Some of the men who’ve been living in the warehouses said that KBR representatives visited the site two weeks ago. They said Najlaa held their passports until the KBR inspection, which Najlaa officials denied. Seizing passports is a violation of the U.S. military’s 2006 instructions to contractors.
KBR didn’t answer direct questions about the warehouses but issued a two-paragraph statement. “When KBR becomes aware of potential violations of international laws regarding trafficking in persons, we work, within our authority, to remediate the problem and report the matter to proper authorities. KBR then works with authorities to rectify the matter,” it said.
Reached in Kuwait, Najlaa chief executive Marwan Rizk said the company recruited the laborers for contracts it expected to begin servicing, but the work didn’t materialize. He didn’t specify which contracts fell through or why they were delayed. The company offers a number of services in Iraq, including catering at U.S. military bases. “We had some obstacles with the services we were contracted to do,” Rizk said. “These obstacles were not forecasted.”
He said it’s the company’s practice to begin paying its employees once they start their jobs, though Najlaa credits them from the time they arrive in Iraq.
While the main complaint in the warehouses centered on living in what many considered prison-like conditions, Najlaa officials said it was crucial to keep the men in the compound to prevent kidnappings or other dangers. “We’re in Iraq; it’s a war zone,” said Isha Rufaie, a Najlaa logistics manager who tried to calm the protest Tuesday.
Peters, the Sri Lankan, said the men had notified Najlaa officials in advance, and the firm had agreed to let them protest their status outside their compound. They walked in thick clusters up and down an airport side road that wouldn’t be visible even to the sparse traffic that passes on the airport’s primary routes.
The protest, nonetheless, caught the attention of Sabre, a British company that holds a contract to maintain security at the airport.
Sabre officers halted the protest by telling Najlaa to get the men back in the compound. Najlaa officials did so by telling the men they’d be paid Tuesday. They returned to the camp voicing skepticism that Najlaa would follow through. Some of them, reached by phone later in the day, said they hadn’t been paid.

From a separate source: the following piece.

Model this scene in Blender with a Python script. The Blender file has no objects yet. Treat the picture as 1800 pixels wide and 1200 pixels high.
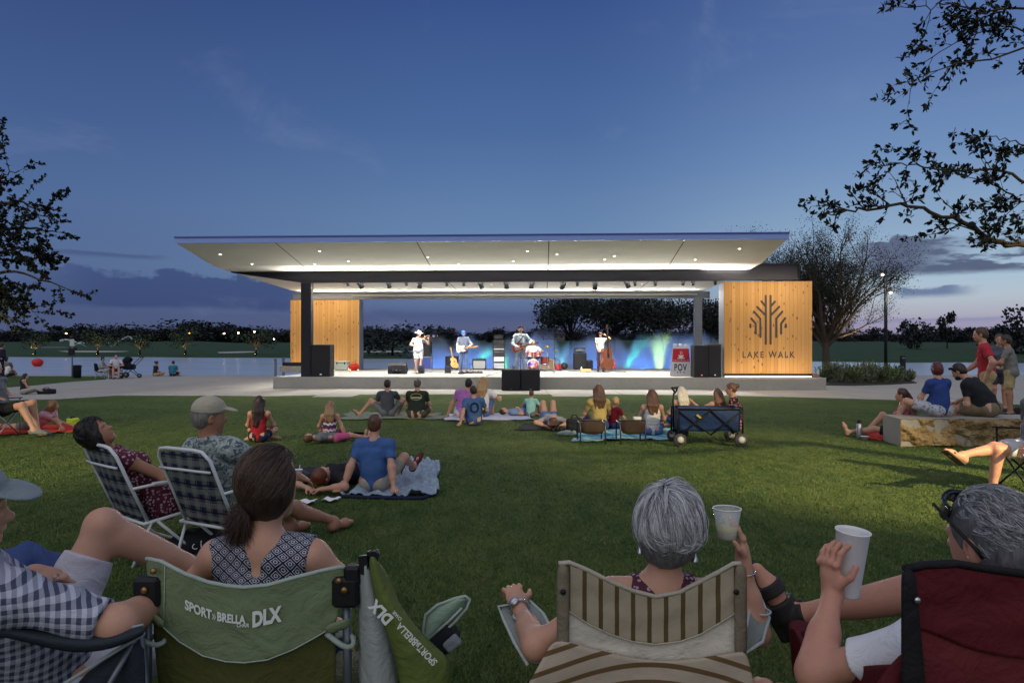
import bpy, bmesh, math, random
import numpy as np
from mathutils import Vector, Matrix, Euler
R = math.radians
rng = np.random.default_rng(7)
random.seed(7)
scene = bpy.context.scene
COL = scene.collection
# ------------------------------------------------------------------ camera, exposure
EYE, HOR, F = 1.55, 610.0, 1200.0          # eye height (m), horizon row and focal length in photograph pixels
cam_d = bpy.data.cameras.new("camera"); cam = bpy.data.objects.new("camera", cam_d); COL.objects.link(cam)
cam.location = (0, 0, EYE); cam.rotation_euler = (R(90), 0, 0)
cam_d.sensor_width = 36; cam_d.lens = 36 * F / 1800; cam_d.shift_y = (HOR - 600) / 1800
cam_d.clip_start = .05; cam_d.clip_end = 4000
scene.camera = cam
scene.view_settings.view_transform = 'Standard'; scene.view_settings.look = 'None'
scene.view_settings.exposure = 0; scene.view_settings.gamma = 1
scene.cycles.max_bounces = 6; scene.cycles.transparent_max_bounces = 12
scene.cycles.volume_bounces = 0; scene.cycles.volume_step_rate = 1; scene.cycles.volume_max_steps = 128
scene.cycles.sample_clamp_indirect = 4; scene.cycles.caustics_reflective = False; scene.cycles.caustics_refractive = False
scene.cycles.use_denoising = True

def at(px, py, d):
    """the real place seen at a photograph pixel, d metres in front of the camera"""
    return Vector(((px - 900) * d / F, d, EYE - (py - HOR) * d / F))
def gp(px, py, z=0.0):
    d = F * (EYE - z) / (py - HOR)
    return Vector(((px - 900) * d / F, d, z))
def lin(c):
    return tuple(((v / 255) / 12.92 if v / 255 <= .04045 else ((v / 255 + .055) / 1.055) ** 2.4) for v in c[:3])

# ------------------------------------------------------------------ node helper
class NT:
    def __init__(s, tree): s.t = tree; s.n = tree.nodes; s.l = tree.links
    def put(s, sock, v):
        if v is None: return
        if isinstance(v, bpy.types.NodeSocket): s.l.new(v, sock)
        elif isinstance(v, (tuple, list)) and len(v) == 3 and sock.type == 'RGBA': sock.default_value = (*v, 1)
        else: sock.default_value = v
    def node(s, typ, ins=None, **kw):
        n = s.n.new(typ)
        for k, v in kw.items(): setattr(n, k, v)
        for k, v in (ins or {}).items(): s.put(n.inputs[k], v)
        return n
    def m(s, op, a, b=None, c=None, clamp=False):
        n = s.n.new('ShaderNodeMath'); n.operation = op; n.use_clamp = clamp
        for i, v in enumerate((a, b, c)): s.put(n.inputs[i], v) if v is not None else None
        return n.outputs[0]
    def mix(s, f, a, b, typ='MIX'):
        n = s.n.new('ShaderNodeMix'); n.data_type = 'RGBA'; n.blend_type = typ; n.clamp_factor = True
        s.put(n.inputs[0], f); s.put(n.inputs[6], a); s.put(n.inputs[7], b); return n.outputs[2]
    def ramp(s, f, stops, mode='LINEAR'):
        n = s.n.new('ShaderNodeValToRGB'); n.color_ramp.interpolation = mode; e = n.color_ramp.elements
        while len(e) < len(stops): e.new(.5)
        for i, (p, c) in enumerate(stops):
            e[i].position = p; e[i].color = (*c, 1) if not isinstance(c, (int, float)) else (c, c, c, 1)
        s.put(n.inputs[0], f); return n.outputs[0]
    def ss(s, v, lo, hi):      # smoothstep
        n = s.n.new('ShaderNodeMapRange'); n.interpolation_type = 'SMOOTHSTEP'
        s.put(n.inputs[0], v); s.put(n.inputs[1], lo); s.put(n.inputs[2], hi); s.put(n.inputs[3], 0.0); s.put(n.inputs[4], 1.0); return n.outputs[0]
    def noise(s, vec, scale, detail=3, rough=.55, dist=0.0):
        n = s.n.new('ShaderNodeTexNoise'); s.put(n.inputs['Vector'], vec)
        n.inputs['Scale'].default_value = scale; n.inputs['Detail'].default_value = detail
        n.inputs['Roughness'].default_value = rough; n.inputs['Distortion'].default_value = dist; return n.outputs['Fac']
    def xyz(s, v):
        n = s.n.new('ShaderNodeSeparateXYZ'); s.put(n.inputs[0], v); return n.outputs
    def vec(s, x, y, z):
        n = s.n.new('ShaderNodeCombineXYZ'); s.put(n.inputs[0], x); s.put(n.inputs[1], y); s.put(n.inputs[2], z); return n.outputs[0]
    def coord(s, which='Object'): return s.n.new('ShaderNodeTexCoord').outputs[which]
    def bump(s, h, strength, dist=.01):
        n = s.n.new('ShaderNodeBump'); n.inputs['Strength'].default_value = strength; n.inputs['Distance'].default_value = dist
        s.put(n.inputs['Height'], h); return n.outputs[0]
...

Sabre representatives said they’ve closed similar buildings housing laborers near the airport in the past. Peters, the Sri Lankan, had a message for his countrymen who might consider pursuing work in Iraq. “There is little money here. The jobs do not come easily and people are being held against their wishes,” he said.

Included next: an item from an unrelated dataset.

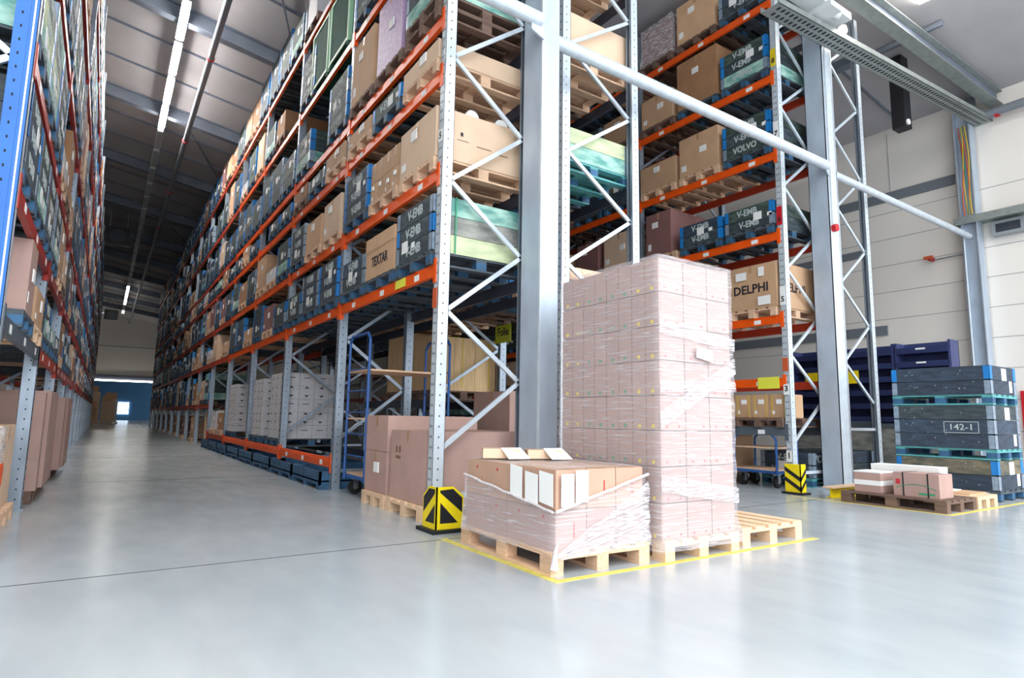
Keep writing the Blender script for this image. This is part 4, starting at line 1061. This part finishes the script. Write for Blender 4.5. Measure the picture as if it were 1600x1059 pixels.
# big green steel bins high in the central rack
for j, (y, z) in enumerate(((9.05, 6.6), (10.1, 6.6), (6.05, 6.6), (7.0, 6.6))):
    if j == 3: continue
    r_ = ob('steel_bin', None, loc=(2.62, y-.5, z), label='dark green steel bin with pale rims on the fifth tier, %s from near end' % {0: 'second', 1: 'third', 2: 'first'}[j], cat='bin', group='green steel bins in the central rack')
    ob('bin_wall', MB().box(0, .02, 0, .96, .1, 1.1, 'green_steel').box(1.1, 1.12, 0, .96, .1, 1.1, 'green_steel').box(0, 1.12, 0, .02, .1, 1.1, 'green_steel').box(0, 1.12, .94, .96, .1, 1.1, 'green_steel').box(0, 1.12, 0, .96, .1, .13, 'green_steel'), r_)
    ob('bin_rim', MB().box(-.015, 0, 0, .05, .05, 1.15, 'green_rim').box(-.015, 0, .91, .96, .05, 1.15, 'green_rim').box(-.015, 0, .05, .91, .07, .12, 'green_rim').box(-.015, 0, .05, .91, 1.1, 1.15, 'green_rim').box(0, .05, -.015, 0, .05, 1.15, 'green_rim'), r_)
    ob('bin_foot', MB().box(0, .1, 0, .1, 0, .1, 'green_steel').box(0, .1, .86, .96, 0, .1, 'green_steel').box(1.02, 1.12, 0, .1, 0, .1, 'green_steel').box(1.02, 1.12, .86, .96, 0, .1, 'green_steel'), r_)
for k in range(2): inst(pallet('dark', True), None, (3.2, 5.855, 5.23+.144*k), 0, label='dark weathered pallet of the two under the teal crate, %s one' % ('lower', 'upper')[k], cat='pallet')
inst(crate(3, True, 'teal', (), seed=5), None, (3.2, 5.855, 5.23+.288), 0, label='teal crate on two dark pallets at the top of the nearest bay', cat='crate')
ob('green_strap', MB().box(2.86, 2.875, 5.385, 5.388, 2.52+.144, 2.52+.744, 'ink_green'), label='green strap around the pale green crate behind the nearest upright', cat='strap')
ob('printed_mark', MB().box(2.9, 2.93, 5.398, 5.3995, 3.95, 3.99, 'ink').box(2.86, 3.0, 5.398, 5.3995, 3.9, 3.905, 'cardboard_seam').box(3.1, 3.28, 5.398, 5.3995, 3.88, 3.886, 'cardboard_seam').box(3.36, 3.5, 5.398, 5.3995, 3.86, 3.866, 'cardboard_seam'), label='small printed arrow and text marks on the pale box behind the nearest upright', cat='print')
for k_, (y0_, y1_, z0_, z1_) in enumerate(((5.98, 6.18, 3.30, 3.43), (5.66, 5.76, 3.32, 3.47), (5.56, 5.78, 2.85, 2.99))):
    ob('paper_label', MB().box(8.556, 8.5595, y0_, y1_, z0_, z1_, 'paper'), label='white paper on the box lettered DELPHI, %s' % ('upper left', 'upper right', 'lower right')[k_], cat='paper')
# white rolls standing in the open carton of the nearest bay
for x, lb in ((3.12, 'left'), (3.5, 'right')):
    ob('film_roll', MB().cyl((x, 5.55, 3.52+PH+.62), (x, 6.1, 3.52+PH+.62), .085, 'paper', 20), label='white roll lying on the pale box behind the nearest upright, %s one' % lb, cat='roll')

# ================================================================== navy bin shelf by the wall
r_ = ob('bin_shelf', None, loc=(12.2, 4.52, 0), label='dark blue steel shelf with angled compartments against the right wall', cat='shelf')
s_ = MB()
for y in (0, .87, .93, 2.3, 2.9): s_.box(0, .34, y, y+.04, 1.02, 2.5, 'steel_navy')
s_.box(.32, .34, 0, 2.94, 1.02, 2.5, 'steel_navy'); ob('shelf_carcass', s_, r_); ob('base_panel', MB().box(-.02, .36, 0, 2.94, 0, 1.0, 'board_grey').box(-.04, .36, 0, 2.94, .94, 1.02, 'rail_grey'), r_)
for k in range(6):
    z = 1.04+.25*k
    for j, (a, b) in enumerate(((.04, .87), (.97, 2.9))):
        ob('shelf_board', MB().box(0, .32, a, b, z, z+.02, 'steel_navy').prism([(0, a, z), (0, b, z), (-.05, b, z+.1), (-.05, a, z+.1)], (.008, 0, 0), 'steel_navy').box(-.052, -.05, (a+b)/2-.08, (a+b)/2+.08, z+.06, z+.09, 'paper'), r_)
inst(pallet('blue', True), None, (10.78, 5.95, 0), 0, label='blue pallet under the black crate between right column and pale lattice upright', cat='pallet')
inst(crate(2, True, 'black', (), seed=2), None, (10.78, 5.95, PH), 0, label='black crate on the floor between right column and pale lattice upright', cat='crate')
for (x_, y_, z_, nm) in ((2.6385, 6.1, .62, 'large pinkish box behind the nearest upright'),):
    ob('printed_mark', MB().box(x_-.0018, x_-.0004, y_-.06, y_-.02, z_, z_+.07, 'cardboard_seam').box(x_-.0018, x_-.0004, y_+.02, y_+.06, z_, z_+.07, 'cardboard_seam').box(x_-.0018, x_-.0004, y_-.06, y_+.06, z_-.06, z_-.03, 'cardboard_seam'), label='small printed handling symbols on the %s' % nm, cat='print')
# ================================================================== black crate stack on the right
def fcrate(nc, z, lab, style, sd, extra=None):
    rr = inst(pallet('teal' if sd != 1 else 'blue', True, .9, 1.26), None, (10.43, 3.88, z), math.pi/2, label='%s pallet under %s' % ('blue' if sd == 1 else 'teal and blue', lab[0]), cat='pallet')
    cn = crate(nc, True, style, (), seed=sd, cw=1.24, cl=.92, papers=False)
    c_ = inst(cn, None, (10.43, 3.88, z+PH), 0, label=lab[1], cat='crate', group='black crates of the right stack')
    ob('paper_label', MB().box(-.05, .12, -.6245, -.6222, nc*.2-.2, nc*.2-.03, 'paper'), c_); ob('paper_label', MB().box(.2, .3, -.6245, -.6222, .04, .2, 'paper'), c_)
    st = MB(); rq = random.Random(sd)
    for _ in range(10):
        y = rq.uniform(-.5, .5); zz = rq.uniform(.05, nc*.2-.05); st.box(-.4625, -.4605, y, y+.012, zz, zz+.01, 'stencil')
    if sd == 1: pass
    ob('paint_spots', st, c_)
    return c_
fcrate(2, 0, ('the bottom black crate at the right', 'bottom black crate with old brown board in the right stack'), 'old', 1)
c_ = fcrate(3, .544, ('the middle black crate at the right', 'middle black crate chalked 142-1 in the right stack'), 'floor', 2)
fcrate(2, 1.288, ('the top black crate at the right', 'top black crate of the stack at the right'), 'floor', 4)
fr = MB()
y0, y1, z0, z1 = -.45, -.03, .21, .37
for a in ((y0, y1, z0, z0+.008), (y0, y1, z1-.008, z1), (y0, y0+.008, z0, z1), (y1-.008, y1, z0, z1)): fr.box(-.4625, -.4605, a[0], a[1], a[2], a[3], 'stencil')
ob('chalk_frame', fr, c_); ob('chalk_lettering', text_mesh('142-1', .12, 'stencil', '-x', 1.1, .001, ), c_, (-.4622, -.24, .29))
# dark pallet with boxes, new pallet
inst(pallet('dark', True, .82, 1.2), None, (8.47, 3.74, 0), math.pi/2, label='dark weathered pallet carrying small boxes at the right', cat='pallet')
inst(pallet('new', True, .6, 1.15), None, (9.24, 3.72, 0), math.pi/2, label='pale wooden pallet between the dark pallet and the crate stack', cat='pallet')
ob('flat_carton', MB().box(9.0, 9.5, 3.25, 4.2, PH, PH+.02, 'cardboard').box(9.0, 9.45, 3.5, 4.1, PH+.02, PH+.03, 'paper'), label='flattened carton lying on the pale pallet at the right', cat='cardboard')
b_ = inst(carton(.36, .5, .28, 'cardboard_pink', True, 1, lab=False, tape=False), None, (8.36, 3.50, PH), 0, label='box with black straps and green arc on the dark pallet', cat='box')
ob('strap', MB().box(-.184, .184, -.14, -.125, -.001, .283, 'ink').box(-.184, .184, .13, .145, -.001, .283, 'ink'), b_)
arc = [(-.182, -.22+.44*t, .05+.1*math.sin(math.pi*(.15+.7*t))) for t in [i/10 for i in range(11)]]
ob('printed_arc', MB().tube(arc, .004, 'ink_green', 5), b_)
ob('printed_block', MB().box(-.1825, -.1802, .17, .22, .14, .2, 'ink_red').box(-.1825, -.1802, -.2, -.03, .03, .055, 'ink_green'), b_)
b_ = inst(carton(.34, .32, .25, 'cardboard_pink', True, 3, lab=False, tape=False), None, (8.33, 4.05, PH), 0, label='small box with white band on the dark pallet', cat='box')
ob('white_band', MB().box(-.173, .173, -.163, .163, .09, .15, 'paper'), b_); ob('white_lid', MB().box(-.173, .173, -.163, .163, .245, .262, 'paper'), b_)
ob('foam_block', MB().box(8.58, 8.82, 3.4, 4.2, PH, PH+.34, 'paper'), label='long white foam block behind the boxes on the dark pallet', cat='foam')

# ================================================================== left rack floor goods
for i, (y, w2, h, lb) in enumerate(((8.4, .2, 1.05, 'first'), (8.75, 1.3, 1.08, 'second'), (11.2, .25, 1.05, 'third'), (11.6, 1.3, 1.05, 'fourth'))):
    ob('flat_carton', MB().box(-1.5, -.53+.03*i, y, y+w2, .14, .14+h, 'cardboard_pink').box(-1.4, -.56, y, y+w2-.02, 0, .14, 'wood_dark'), label='tall pinkish flat carton leaning out of the left rack, %s from the near end' % lb, cat='box')
inst(pallet('wood', True), None, (-1.22, 7.0, 0), 0, label='wooden pallet on the floor at the near end of the left rack', cat='pallet')
inst(carton(1.1, .9, .72, 'cardboard_pale', True, 1, lab=False), None, (-1.22, 7.0, PH), math.pi, label='pale box on the floor pallet at the near end of the left rack', cat='box')
inst(pallet('wood', True), None, (-1.2, 5.85, 0), 0, label='nearer wooden pallet on the floor of the left rack', cat='pallet')
r_ = ob('wrapped_goods', None, loc=(-1.18, 5.85, PH), label='grey film wrapped goods with orange sticker at the left picture edge', cat='goods')
ob('goods_body', MB().box(-.52, .52, -.4, .4, 0, .68, 'white_board'), r_)
rows = [[(x, y, .0+.72*i/9) for x, y in perim(-.56, .56, -.44, .44, .08)] for i in range(10)]
film_sheet('wrapping_film', rows, 'stretch_film_heavy', r_, .01, 8); ob('orange_sticker', MB().box(.575, .58, .1, .3, .28, .45, 'orange'), r_, label='orange sticker')

# ================================================================== far end goods
for i, (x, y, w_, d_, h, mt_) in enumerate(((-.9, 58, 1.0, 1.0, 1.1, 'cardboard'), (.3, 58.3, .9, .9, 1.6, 'cardboard_pale'), (-.8, 60.5, 1.1, 1.0, 2.4, 'cardboard_pale'), (.5, 61.0, 1.0, 1.0, 1.9, 'white_board'))):
    inst(pallet('wood', False), None, (x, y, 0), 0, label='pallet at the far end of the aisle, %s one' % ORD[i], cat='pallet')
    inst(carton(w_, d_, h, mt_, False, i), None, (x, y, PH), 0, label='goods stacked at the far end of the aisle, %s one' % ORD[i], cat='box')
    inst(carton(.8, .7, .5, 'cardboard', False, i), None, (x, y, PH+h+.004), 0, label='small box on top of the %s far stack' % ORD[i], cat='box')
r_ = ob('strip_lamp', None, loc=(-1.2, 71.78, 3.96), label='long bright strip lamp over the far opening', cat='lamp')
ob('lamp_tube', MB().box(0, 5.4, 0, .1, 0, .12, 'lamp_far'), r_)
print('objects', len(bpy.data.objects))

A group of about 50 men living in tents about a mile away were even worse off than the men in the warehouses, and they appeared to be victims of human trafficking. They live in huts they built with tarps and pieces of carpet, and said they had no access to food or water.
The property is under the control of the Iraq Civil Aviation Administration, which couldn’t be reached for comment Tuesday.
These men apparently didn’t arrive in Iraq with contracts promising them work, but instead had relied on agents who were supposed to place them in jobs. The men in the tent camp, who’re from the same countries as those in the warehouses, said they paid close to $5,000 to the agents.
“We came to make a good salary and go home, but we’re not lucky,” said Ganesh Kumar Bhagat, 22, a Nepalese man who sleeps with four others in a tent along the main airport road.
He hasn’t told his family that his plans did not succeed in Iraq, instead assuring them that he lives and works safely on an American base.
Bhagat and others at the camp gave a McClatchy reporter phone numbers for the agents who led them to Iraq. Some numbers had been disconnected. In other cases, people quickly hung up.